BERBUAT BENAR ADALAH KEHARUSAN, BERBUAT TIDAK BENAR ADALAH KETIDAK HARUSAN

Sabtu, 16 Maret 2013

Ketua MA Bicara Kegalauan Hakim Soal Vonis Mati Gembong Narkoba

Rini Friastuti - detikNews

 Jakarta - Penetapan vonis hukuman mati bagi gembong narkotika rupanya masih menjadi kegalauan di tubuh Mahkamah Agung RI. Beberapa hakim berani dan tegas mengetuk palu hukuman mati bagi pengedar the silent killer. Ada pula yang memberikan keringanan bagi sang bandar kakap narkotika yaitu dengan pemberian hukuman seumur hidup.

"Itu susah, ada hakim yang berpendapat yang berhak mencabut nyawa adalah Tuhan. Ada yang berpendapat bisa dijatuhi hukuman mati karena sudah ada aturannya," kata Ketua MA Hatta Ali, usai menjadi pembicara dalam Lokakarya Transparansi Pengadilan dan Justice Collaborator di Hotel Novotel Bogor, Jawa Barat, Sabtu (16/3/2013).

Hal ini dikarenakan karena adanya perbedaan bagi majelis hakim yang beranggotakan tiga orang. Masing-masing hakim tentunya berbeda pendapat mengenai vonis mati, sehingga langkah terbaik hakim adalah melakukan musyawarah antar hakim dalam penentuan hukuman yang patut diterima terdakwa gembong narkotika.

"Yang menyidangkan perkara kan bukan satu orang, tapi tiga orang. Misalnya saya berpendapat perlu dijatuhkan hukuman mati, ketika dibawa ke musyawarah, yang dua ini menyatakan tidak boleh hukuman mati karena itu urusan Tuhan. Karena itu saya harus mengalah, karena saya satu suara, mereka dua orang. Jadi hakim itu dalam memutus perkara selalu harus satu suara, dan sudah ada ketentuan musyawarah," jelasnya di hadapan sekitar 50 orang peserta lokakya yang didominasi oleh para hakim dan wartawan tersebut.

Akan tetapi, dalam memutus perkara yang memiliki sensitivitas tinggi dan dianggap sangat prinsipal, maka yang memiliki suara sedikit dapat melakukan dissenting opinion (perbedaan pendapat) dan dapat dipertimbangkan untuk dijadikan putusan akhir.

"Kalau tidak ada kesepakatan, maka diambil suara terbanyak, tapi kalau suara minim tapi dianggap sangat prinsip, maka bisa mengajukan dissenting opinion," ujarnya.

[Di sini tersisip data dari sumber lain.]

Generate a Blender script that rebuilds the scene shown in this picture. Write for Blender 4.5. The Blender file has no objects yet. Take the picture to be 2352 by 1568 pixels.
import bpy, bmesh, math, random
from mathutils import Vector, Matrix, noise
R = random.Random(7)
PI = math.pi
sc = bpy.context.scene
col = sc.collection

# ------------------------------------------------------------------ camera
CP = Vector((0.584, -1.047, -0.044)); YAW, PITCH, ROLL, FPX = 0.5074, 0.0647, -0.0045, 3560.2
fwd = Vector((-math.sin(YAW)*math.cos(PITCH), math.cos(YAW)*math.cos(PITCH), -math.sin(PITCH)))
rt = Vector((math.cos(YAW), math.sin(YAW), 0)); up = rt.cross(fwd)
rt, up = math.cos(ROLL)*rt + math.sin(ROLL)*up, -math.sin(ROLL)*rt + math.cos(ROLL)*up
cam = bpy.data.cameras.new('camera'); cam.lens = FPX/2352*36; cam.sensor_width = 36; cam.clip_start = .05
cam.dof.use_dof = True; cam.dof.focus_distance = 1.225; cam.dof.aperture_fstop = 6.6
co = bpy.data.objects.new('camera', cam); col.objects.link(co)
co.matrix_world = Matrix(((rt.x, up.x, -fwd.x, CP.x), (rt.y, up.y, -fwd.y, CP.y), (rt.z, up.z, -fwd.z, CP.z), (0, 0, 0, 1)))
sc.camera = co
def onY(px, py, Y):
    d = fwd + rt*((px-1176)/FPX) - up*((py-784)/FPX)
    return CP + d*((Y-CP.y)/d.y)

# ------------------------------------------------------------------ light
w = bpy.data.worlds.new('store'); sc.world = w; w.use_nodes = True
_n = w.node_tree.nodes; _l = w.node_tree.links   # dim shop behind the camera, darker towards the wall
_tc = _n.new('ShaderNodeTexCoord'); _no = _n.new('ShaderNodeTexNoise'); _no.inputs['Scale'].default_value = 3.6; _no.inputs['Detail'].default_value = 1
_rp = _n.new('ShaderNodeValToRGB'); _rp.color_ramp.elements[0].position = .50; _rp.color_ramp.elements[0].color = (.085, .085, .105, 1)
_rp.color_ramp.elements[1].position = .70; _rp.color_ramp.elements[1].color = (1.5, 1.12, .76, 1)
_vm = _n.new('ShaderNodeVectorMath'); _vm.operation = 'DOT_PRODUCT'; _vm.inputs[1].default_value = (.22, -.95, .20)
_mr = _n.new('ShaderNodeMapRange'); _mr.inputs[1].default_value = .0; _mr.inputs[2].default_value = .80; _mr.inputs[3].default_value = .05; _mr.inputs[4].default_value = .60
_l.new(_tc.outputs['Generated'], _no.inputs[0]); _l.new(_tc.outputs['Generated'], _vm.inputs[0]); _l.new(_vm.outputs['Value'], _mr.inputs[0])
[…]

Contoh salah satu kasus dissenting opinion yang cukup kontroversial adalah pada kasus pembatalan vonis mati gembong narkoba Hillary K Chimezie yang kedapatan membawa 5,8 kg heroin. Di tingkat kasasi, dia divonis hukuman mati, akan tetapi pada saat Peninjauan Kembali (PK), majelis hakim yang terdiri dari Hakim Agung Imron Anwari, Suwardi, dan Timur Manurung merubah hukumannya menjadi 12 tahun penjara.

Belakangan vonis mengejutkan tersebut mendapatkan sebuah fakta baru ketika ada dugaan hilangnya dissenting opinion hakim agung Suwardi yang menyetujui vonis mati sang gembong narkoba tersebut.